**Written task**
Go through the listing and copy each line with the string "part".

Entries with scene source code
▬▬▬▬▬▬

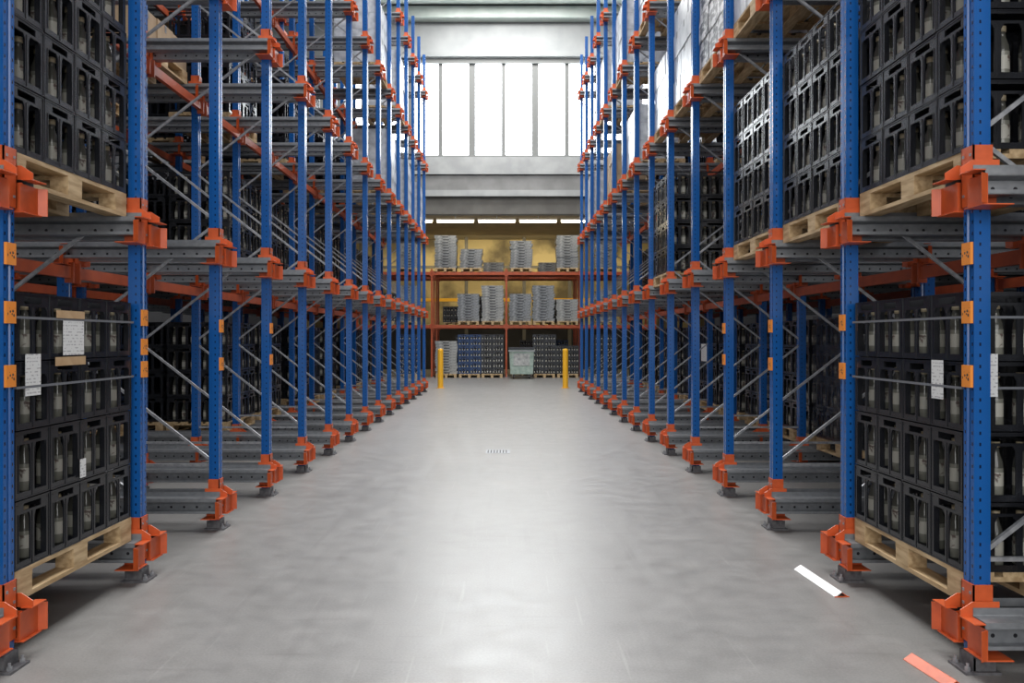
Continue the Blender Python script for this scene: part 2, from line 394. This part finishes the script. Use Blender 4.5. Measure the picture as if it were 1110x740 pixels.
def stack(side,bay,lv,xoff=.04,layers=4,hero=False,bottles=True,jit=True):
    global n_cr,n_bot
    A=AL if side<0 else AR; y0=YK(bay)+.7; zb=SH[lv]+.001
    jx=random.uniform(-.01,.03) if jit and not hero else 0
    X=lambda xl: side*(A+xoff+jx+xl)
    put('pallet',me_pal,(X(.4),y0+(0 if hero else random.uniform(-.015,.015)),zb),label='wooden pallet on galvanised racking rails carrying crates',cat='pallet',group='pallets in the racking')
    zc=zb+.145
    for l in range(layers):
        for ix in range(2):
            for iy in range(4):
                cx=X(.2+ix*.4); cy=y0-.45+iy*.3; cz=zc+l*CHt
                front=(ix==0); near=(iy==0)
                dx=random.uniform(-.003,.003)
                if hero and (front or near) and n_cr<300:
                    put('bottle_crate',me_cr,(cx+dx,cy,cz),label='black plastic bottle crate stacked on a pallet',cat='crate',group='stacked bottle crates'); n_cr+=1
                elif front or near: STC.add(cr_far,cx,cy,cz)
                else: STI.add(scr,cx,cy,cz)
                if bottles and (front or near):
                    for bx in range(3):
                        for by in range(2):
                            vis_f=front and bx==0; vis_n=near and by==0
                            if not(vis_f or vis_n): continue
                            X_=cx+side*(-.118+bx*.118); Y_=cy-.066+by*.132; Z_=cz+.0125
                            if hero and n_bot<300:
                                put('milk_bottle',me_bot,(X_,Y_,Z_),rz=random.random()*6,label='cream bottle with pale label inside a black crate',cat='bottle',group='bottles in the crates'); n_bot+=1
                            else: STB.add(bot_low,X_,Y_,Z_)
for a in [(1,0,0),(1,0,1),(-1,0,0),(-1,0,1),(1,1,1),(1,2,1)]:
    stack(*a,xoff=.03 if a[2]==0 else .06,hero=True)
for sd in (-1,1):
    for lv in (0,1): stack(sd,-1,lv,xoff=.40 if sd>0 else .1,hero=False)
for side in (-1,1):
    for bay in range(1,14):
        for lv in (0,1):
            if side>0 and ((bay,lv) in [(1,1),(2,1)]): continue
            if side>0: p=1.36 if bay not in (1,2) else 2.62
            else: p=2.62 if bay<5 else random.choice([1.36,1.36,2.62])
            if lv==1 and side>0: p={3:2.62,4:1.36,5:.05,6:1.36}.get(bay,1.36)
            if lv==1 and side<0 and bay>4: p=random.choice([1.36,2.62])
            stack(side,bay,lv,xoff=p,layers=4)
            stack(side,bay,lv,xoff=p+.85,layers=4,bottles=False)
    for bay in range(1,13,2): stack(side,bay,2,xoff=1.36 if bay>3 else 2.62,bottles=False)
    for bay in range(2,13,2): stack(side,bay,2,xoff=2.62,bottles=False); stack(side,bay,3,xoff=2.62,bottles=False)
for side,pos in ((-1,2.62),(1,2.62)):
    stack(side,0,0,xoff=pos); stack(side,0,1,xoff=pos)
put('distant_crates',STC.mesh('distant_crates'),label='many black bottle crates stacked deep in the racking',cat='crates',kind='stuff')
put('inner_crates',STI.mesh('inner_crates'),label='black crates packed inside the pallet loads',cat='crates',kind='stuff')
put('distant_bottles',STB.mesh('distant_bottles'),label='many pale-labelled bottles standing inside black crates',cat='bottles',kind='stuff')
# ------------------------------------------------------------------ cartons
def carton(M):
    b=MB(); b.box(-.395,.395,-.197,.197,0,.296,M); b.box(-.397,.397,-.02,.02,.297,.2985,M_strap); b.box(-.397,-.395,-.02,.02,.22,.2985,M_strap); b.box(.395,.397,-.02,.02,.22,.2985,M_strap); return b.mesh('carton')
me_ct={'w':carton(M_white),'p':carton(M_pattern),'b':carton(M_brown)}
lab={'w':'white film-wrapped carton stacked on a racked pallet','p':'black and white patterned carton on a racked pallet','b':'brown cardboard carton on a racked pallet'}
def cartons(side,bay,lv,kind,xoff=.06,rows_=4):
    A=AL if side<0 else AR; y0=YK(bay)+.7; zb=SH[lv]+.001
    put('pallet',me_pal,(side*(A+xoff+.4),y0,zb),label='wooden pallet on galvanised racking rails carrying cartons',cat='pallet',group='pallets in the racking')
    for l in range(rows_):
        for iy in range(3):
            put('carton',me_ct[kind],(side*(A+xoff+.4)+random.uniform(-.008,.008),y0-.4+iy*.4,zb+.145+l*.3),label=lab[kind],cat='carton',group='cartons in the upper racking')
for a in [(1,3,2,'p'),(1,2,2,'w',.06,4),(1,4,2,'w'),(1,5,2,'w',.06,3),(1,7,2,'w',.06,3),(1,6,3,'w'),(1,8,3,'w'),(1,10,3,'w'),(-1,9,2,'w'),(-1,11,2,'w'),(-1,8,3,'w'),(-1,10,3,'w'),(-1,3,2,'b',1.3,1),(1,9,2,'b',.06,3),(1,12,2,'w'),(-1,13,2,'w')]:
    cartons(*a)
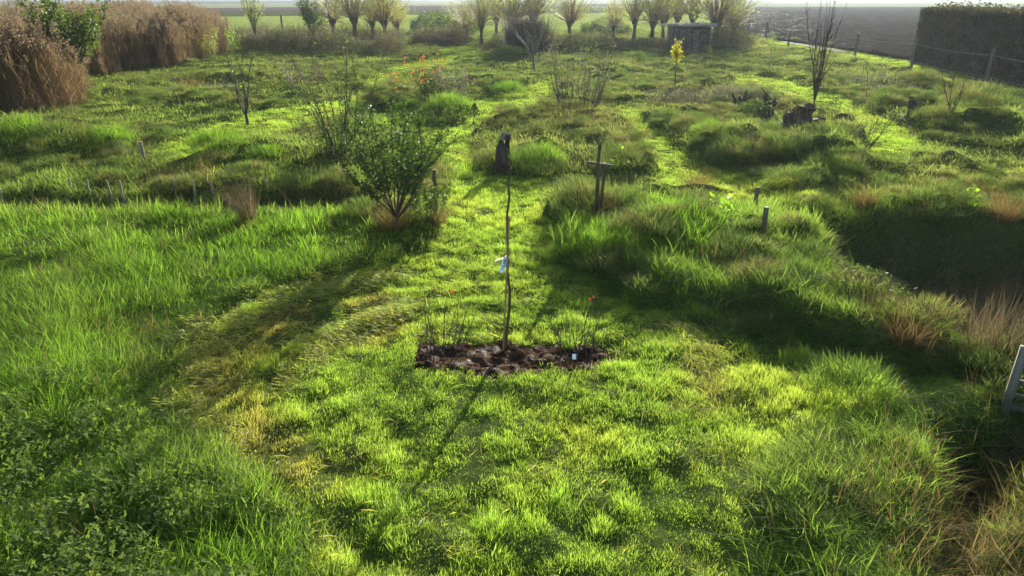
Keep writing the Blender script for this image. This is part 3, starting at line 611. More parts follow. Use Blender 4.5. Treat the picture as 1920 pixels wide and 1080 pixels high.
for a in [
 (1100,392,1.5,'dark','dark shaggy tussock against the left foot of the rustic wooden cross'),
 (1140,388,.75,'hair','small brown grass clump just right of the wooden cross post'),
 (1305,358,1.1,'hair','straw topped tussock alone at the near end of the diagonal mown path'),
 (1210,440,1.3,'dark','big dark mound of grass on the bank below the wooden cross'),
 (1110,470,1.0,'green','lush dark green tussock at the left tip of the right hand bank'),
 (1300,395,.9,'dark','dark matted clump beside the lime leaved seedling'),
 (1010,312,1.6,'green','lush green tussock to the right of the tall driftwood stump'),
 (1160,308,1.3,'dark','dark tussock behind the arm of the wooden cross'),
 (915,305,.9,'dark','tussock tucked left of the tall driftwood stump'),
 (840,210,1.8,'green','leafy green tussock at the right end of the orange shrub island'),
 (700,200,1.3,'dark','dark round tussock at the left end of the orange shrub island'),
 (770,205,1.2,'green','green tussock in front of the orange leaved shrub'),
 (955,165,1.8,'green','broad green tussock at the tip of the island by the forked path'),
 (905,165,1.3,'dark','dark tussock left of the broad green one by the forked path'),
 (740,425,1.2,'hair','dry pale tussock at the foot of the leafy young apple tree'),
 (820,415,.9,'hair','tawny tussock beside the stake right of the apple tree'),
 (470,418,1.1,'fan','straw coloured clump leaning left out of the left hand ditch'),
 (1855,668,1.15,'upright','tall upright brown grass clump above the ditch near the gate'),
 (1920,690,1.0,'upright','brown grass clump half cut off by the right edge above the gate'),
 (1700,640,.9,'hair','pale wispy tussock on the near lip of the right hand ditch'),
 (1600,748,1.1,'green','bright green tussock standing alone in the shade right of the clearing'),
 (1535,395,.95,'dark','dark tussock right of the two short posts'),
 (1770,395,1.3,'dark','big shaded dark tussock beside the lime seedling on the right'),
 (1480,352,1.3,'dark','bristly tussock at the near corner of the right hand rough ground'),
 (1570,330,1.5,'dark','long low tussock in front of the shrub with brown stems'),
 (1380,300,1.6,'dark','dark overhanging tussock on the near edge of the stump island'),
 (1460,290,1.5,'dark','shaded tussock below the black stump'),
 (1285,245,1.3,'dark','rounded tussock along the left edge of the stump island'),
 (1250,228,1.2,'dark','rounded grey green tussock at the far left of the stump island'),
 (1330,262,1.2,'green','green topped tussock beside the diagonal mown path'),
 (1560,268,1.5,'dark','dark tussock at the right tip of the stump island'),
 (1820,225,2.2,'dark','large dark tussock near the right edge below the fence'),
 (1722,160,2.0,'dark','dark tussock at the foot of the fence post by the hedge'),
 (1660,200,1.5,'dark','dark tussock at the bend of the right hand mown path'),
 (1750,232,1.5,'dark','dark tussock beside the small brown stump'),
 (120,270,1.9,'dark','nearly black hollow tussock in front of the brown reeds'),
 (40,262,1.9,'green','dark green tussock at the left edge below the reeds'),
 (210,272,1.5,'green','green tussock between the reeds and the staked sapling'),
 (410,284,1.6,'green','dark green tussock left of the two close together in the left meadow'),
 (500,298,1.1,'green','smaller green tussock below the bare three stemmed sapling'),
 (640,345,1.0,'dark','dark tussock left of the leafy apple tree'),
 (362,165,1.2,'hair','round grey tussock beside the pond glint'),
 (385,143,1.0,'dark','small dark tussock behind the pond'),
 (460,150,1.4,'dark','long dark tussock right of the pond'),
 (650,142,1.3,'dark','dark tussock beyond the bare stems right of the red stubby shrub'),
 (330,395,1.0,'dark','dark tussock on the lip of the left hand ditch'),
 (570,395,1.4,'dark','brown shaded tussock at the right end of the left hand ditch'),
 (215,395,1.1,'dark','dark tussock below the row of stakes'),
 (950,110,2.2,'dark','grey green tussock on the rise left of the purple thicket'),
 (1190,118,2.0,'dark','dark tussock in the shade before the willows'),
 (1405,240,.9,'green','green clump in front of the jagged root'),
 (1620,390,1.0,'hair','bleached tussock behind the far lip of the right hand ditch'),
 (1880,410,1.2,'hair','tawny tussock at the right edge above the ditch'),
]: tussock(*a)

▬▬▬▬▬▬

**Correct response**
Continue the Blender Python script for this scene: part 2, from line 394. This part finishes the script. Use Blender 4.5. Measure the picture as if it were 1110x740 pixels.
Keep writing the Blender script for this image. This is part 3, starting at line 611. More parts follow. Use Blender 4.5. Treat the picture as 1920 pixels wide and 1080 pixels high.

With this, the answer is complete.